This past Wednesday, Thursday, and Friday was Middle School Camp. Once again we took our 225 middle schoolers out to the YMCA compound out in Wu Kai Sha.
We went for a mountain hike, played capture the flag, cooked over an open fire, had a water balloon toss, made up skits, and ate s’mores.
One of the annual favorites that the kids look forward to all year is the Eighth Grade Hunt in which the eighth graders are given a ten-minute head start to run and find a hiding place on the ten-acre grounds of the YMCA. Then the sixth- and seventh-graders fan out into the darkness hunting for eighth graders. When they find one, they bring him or her back to the big meeting hall where they turn in the eighth grader and received points for their team. Each eighth-grader is worth a different amount of pre-assigned number of points.

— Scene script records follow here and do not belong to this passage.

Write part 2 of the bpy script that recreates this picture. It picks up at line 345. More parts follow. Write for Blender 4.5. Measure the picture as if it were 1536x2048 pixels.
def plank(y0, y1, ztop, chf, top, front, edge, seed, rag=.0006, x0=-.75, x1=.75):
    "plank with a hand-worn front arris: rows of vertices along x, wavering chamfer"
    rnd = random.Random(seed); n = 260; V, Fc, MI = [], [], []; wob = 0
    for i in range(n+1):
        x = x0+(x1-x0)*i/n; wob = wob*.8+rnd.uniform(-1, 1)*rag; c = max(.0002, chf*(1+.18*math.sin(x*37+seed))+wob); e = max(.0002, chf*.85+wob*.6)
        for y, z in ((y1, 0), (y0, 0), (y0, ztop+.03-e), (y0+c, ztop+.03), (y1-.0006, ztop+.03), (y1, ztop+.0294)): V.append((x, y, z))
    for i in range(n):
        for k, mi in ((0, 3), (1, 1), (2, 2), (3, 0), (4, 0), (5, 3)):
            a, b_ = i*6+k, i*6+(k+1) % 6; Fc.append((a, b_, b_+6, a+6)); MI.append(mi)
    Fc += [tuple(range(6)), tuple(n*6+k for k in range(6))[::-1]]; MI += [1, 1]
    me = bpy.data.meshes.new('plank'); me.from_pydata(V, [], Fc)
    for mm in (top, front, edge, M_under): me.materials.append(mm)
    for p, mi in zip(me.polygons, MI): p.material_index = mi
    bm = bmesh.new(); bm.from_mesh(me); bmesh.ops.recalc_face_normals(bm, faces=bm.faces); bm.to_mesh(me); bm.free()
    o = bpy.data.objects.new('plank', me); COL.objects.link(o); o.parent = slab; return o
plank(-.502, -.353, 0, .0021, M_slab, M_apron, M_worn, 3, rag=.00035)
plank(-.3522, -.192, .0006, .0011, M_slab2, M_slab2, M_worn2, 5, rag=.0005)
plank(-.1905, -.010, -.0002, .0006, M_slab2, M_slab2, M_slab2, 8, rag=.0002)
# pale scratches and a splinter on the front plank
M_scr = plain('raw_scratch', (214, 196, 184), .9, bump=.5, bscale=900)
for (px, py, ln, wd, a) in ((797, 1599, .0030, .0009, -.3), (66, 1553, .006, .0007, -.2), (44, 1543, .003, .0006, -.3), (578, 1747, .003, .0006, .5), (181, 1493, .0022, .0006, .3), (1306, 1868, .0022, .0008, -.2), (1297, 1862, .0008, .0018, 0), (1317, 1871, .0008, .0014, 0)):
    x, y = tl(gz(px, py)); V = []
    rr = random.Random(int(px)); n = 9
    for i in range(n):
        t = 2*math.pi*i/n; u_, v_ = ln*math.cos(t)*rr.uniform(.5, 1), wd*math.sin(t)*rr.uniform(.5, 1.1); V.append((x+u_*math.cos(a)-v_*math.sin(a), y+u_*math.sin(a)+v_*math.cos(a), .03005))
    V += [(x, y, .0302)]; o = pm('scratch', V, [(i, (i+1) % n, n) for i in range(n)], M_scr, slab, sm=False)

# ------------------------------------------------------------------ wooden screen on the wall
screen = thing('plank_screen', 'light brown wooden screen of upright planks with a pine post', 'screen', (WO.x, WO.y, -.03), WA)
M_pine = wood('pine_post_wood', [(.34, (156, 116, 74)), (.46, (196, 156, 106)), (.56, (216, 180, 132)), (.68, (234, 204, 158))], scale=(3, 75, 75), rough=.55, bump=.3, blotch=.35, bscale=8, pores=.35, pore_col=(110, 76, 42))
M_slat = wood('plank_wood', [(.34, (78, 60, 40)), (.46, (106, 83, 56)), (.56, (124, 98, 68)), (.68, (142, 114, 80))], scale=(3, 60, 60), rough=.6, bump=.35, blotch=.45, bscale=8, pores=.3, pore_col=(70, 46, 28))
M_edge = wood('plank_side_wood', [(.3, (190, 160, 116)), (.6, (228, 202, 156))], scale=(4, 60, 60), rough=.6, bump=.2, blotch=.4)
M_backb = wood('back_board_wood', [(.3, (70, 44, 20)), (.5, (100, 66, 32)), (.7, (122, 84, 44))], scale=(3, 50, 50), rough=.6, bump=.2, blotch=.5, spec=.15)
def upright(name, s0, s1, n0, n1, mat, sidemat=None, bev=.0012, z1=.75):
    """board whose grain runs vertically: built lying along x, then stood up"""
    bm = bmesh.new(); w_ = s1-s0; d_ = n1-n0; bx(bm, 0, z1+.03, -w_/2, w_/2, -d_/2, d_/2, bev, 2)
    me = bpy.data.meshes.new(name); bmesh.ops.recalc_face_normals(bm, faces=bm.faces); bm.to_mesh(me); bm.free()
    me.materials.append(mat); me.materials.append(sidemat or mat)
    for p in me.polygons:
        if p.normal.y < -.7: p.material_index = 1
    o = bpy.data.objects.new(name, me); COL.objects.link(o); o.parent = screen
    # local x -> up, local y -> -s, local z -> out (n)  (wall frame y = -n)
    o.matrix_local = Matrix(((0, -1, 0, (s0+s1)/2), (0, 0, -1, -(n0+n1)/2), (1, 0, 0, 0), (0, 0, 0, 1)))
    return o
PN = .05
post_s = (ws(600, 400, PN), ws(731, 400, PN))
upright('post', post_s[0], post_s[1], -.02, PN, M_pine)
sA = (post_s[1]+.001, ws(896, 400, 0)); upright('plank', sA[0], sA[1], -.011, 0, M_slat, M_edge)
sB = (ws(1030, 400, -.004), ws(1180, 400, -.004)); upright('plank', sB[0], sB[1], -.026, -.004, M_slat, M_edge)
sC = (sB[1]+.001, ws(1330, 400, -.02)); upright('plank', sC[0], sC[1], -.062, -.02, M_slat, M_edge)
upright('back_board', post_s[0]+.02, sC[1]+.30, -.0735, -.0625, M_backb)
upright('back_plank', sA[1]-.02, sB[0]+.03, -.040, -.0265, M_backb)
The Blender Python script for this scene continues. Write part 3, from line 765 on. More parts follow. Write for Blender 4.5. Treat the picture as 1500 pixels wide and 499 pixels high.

The other perinneal favorite –at least for the teachers- is the life-size game of Clue. Clue –as you will remember from your childhood- is the board game where you try to deduce that it was Colonel Mustard in the library with the wrench. In our version, our thirty teachers dress as a character of their choice –Chef, Bandana Bob, Mad Scientist, Krazy Klown- and then spread out throughout the camp. Groups of kids then go from teacher to teacher.
Teachers make students perform a small task such as singing a song or making a pyramid after which the teacher will give them a clue such as “The murderer was not Julius Caesar” or "The weapon was not the rope."
Two days before camp I made a trip down to the open-air markets of Mon Kok. An hour later and I was set.
Ladies and Gentlemen: Making his debut appearance to MS camp, please welcome J-unit Big Dawg a.k.a. Sweet Baby J a.k.a Jackie J. Mugshot.
When groups of students approached me, I gave them their instructions . . . in a rap:
Yo, I’m Rap Master J
And this is what I say
Give me your best verse
Take a minute to rehearse
Lay down four rhyming lines,
It’s all you gotta do,
and Rap Master J
will give you all a clue.
I’ve got to be honest folks, it wasn’t pretty. Not the outfit. Not the rap. None of it. Several years ago, we found my kindergarten report card on which Mrs. Ostedyk had written “The rhythmic element of music seems to elude Jack.”
Boy was she ever right.
Forty-four year-old doughy white guy in an Orlando Magic jersey trying to throw down some rhyming verse.
Some things should just never be.
Man, the things I do for a paycheck.